Before 1996, Pitney Bowes spent money on TV, radio, and national print magazine advertising for the Personal Post Office postage meter and used John Ratzenberger, who played Cliff the mail carrier on the TV series Cheers, as our celebrity spokesperson. Outsiders complimented us and our employees and directors were excited that we were getting national visibility for this new product.

There was only one problem: the economics of this marketing campaign were not great. Too many customers signed up, received their postage meter, and then cancelled within a few weeks or months of receiving the equipment. We had the highest cancellation rate ever as a result of this campaign. We transitioned to much less glamorous and more targeted marketing and, over time, were successful enough that our head of small business marketing, Neil Metviner, on behalf of our small business customer division, accepted an award as B-to-B Marketer of the Year by the Direct Marketing Association

Many marketers like the idea of doing memorable campaigns and getting awards for their creativity, but, ultimately, the fact that non-customers admire the campaign and reward those who designed and implemented it is beside the point. The simple question for any marketing message, channel, offering, or timing is this: did it succeed in delivering the highest lifetime customer value? This is true, whether the product or service is sold to business customers or consumers or even to employees that self-insured employers are trying to engage for health-promoting activities.

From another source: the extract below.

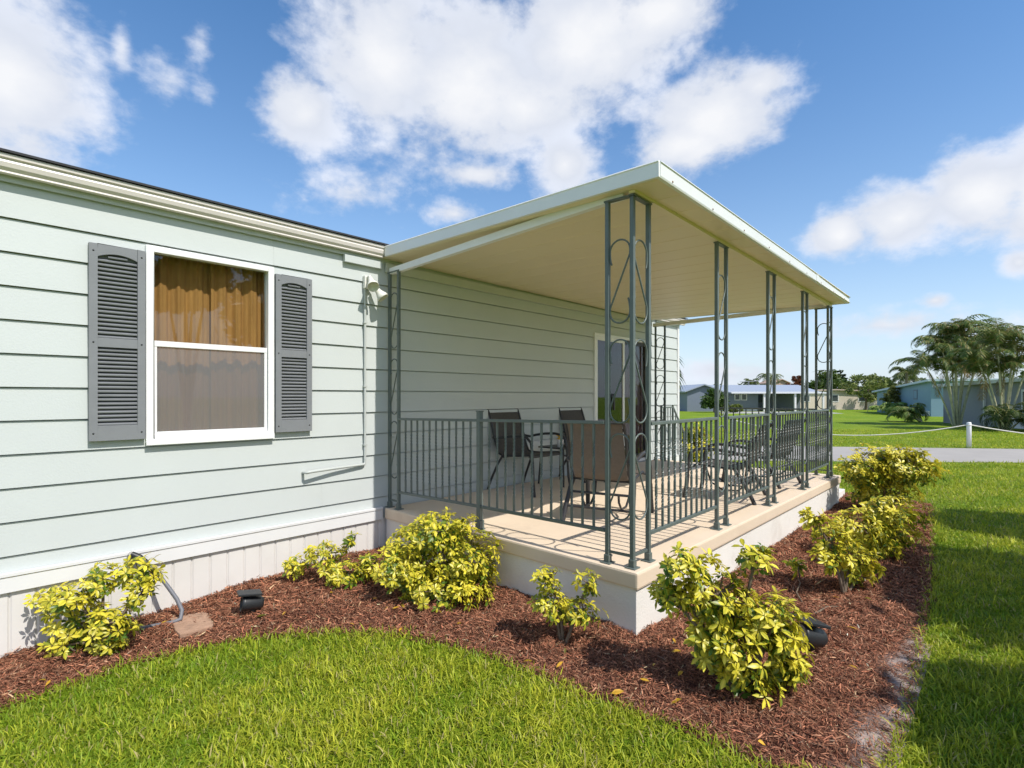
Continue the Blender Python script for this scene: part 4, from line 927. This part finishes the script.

For example, as we think about the role of generative artificial intelligence (AI) for the production of marketing copy, its most compelling value proposition is not that it significantly outperforms human marketing copy writers the first time around, although it might achieve that result. With generative AI, marketing copy can be created in less than a minute for pennies, which, for many customers, will make it appealing.

But, when properly designed, it learns far faster than do humans. AI is far more effective and infinitely faster in delivering multiple versions of a message, pricing plans, timed outreaches, and channels and in analyzing what combinations work best for what target audiences. The gap between the human marketer and intelligent use of AI widens rapidly. Our MoveFlux platform learns faster than human marketers, but it is designed to create marketing copy consistent with the client's goals, brand guidelines, style of communication and data protection and security requirements.

But the business marketplace uptake is far slower than it should be, because many marketers aspire only to deliver a "profitable" campaign, that is, a campaign in which the economic return for the campaign exceeds the cost of designing and executing it. Marketers often get insufficient funding to test whether their campaigns can be improved. All too often, response rates decline, but they keep doing the same things.

Some marketers experiment, but they rely on human intelligence, as opposed to testing their instincts and insights against alternatives that AI might generate. They are highly confident that they can discern what works and why it works, even though they do not test their instincts systematically.

John Wanamaker, a pioneer in creating the retail store formats that dominated how Americans shopped for most of the 20th century once said: "Half the money I spend on advertising is wasted; the trouble is I don't know which half." That no longer has to be the case, but many marketers act as if it were still impossible to assess what advertising and marketing spending is accomplishing or as if their judgments, which are not based on good data, enables them to determine whether and to what extent their marketing activity is working.

Many Americans who reach high levels in organizations want to settle into predictable, consistent processes that produce enough positive results to help them stay in their jobs, but are not driven to improve on those processes.

Artificial intelligence upends all of this. It is partially because it produces different or better results than humans can, but also because it challenges humans to employ AI to improve continually. Its likelihood of improving outcomes is not guaranteed. At least right now, human intelligence is needed. But it is inevitable that firms that integrate generative AI into their marketing processes will outstrip those that fail or refuse to do so.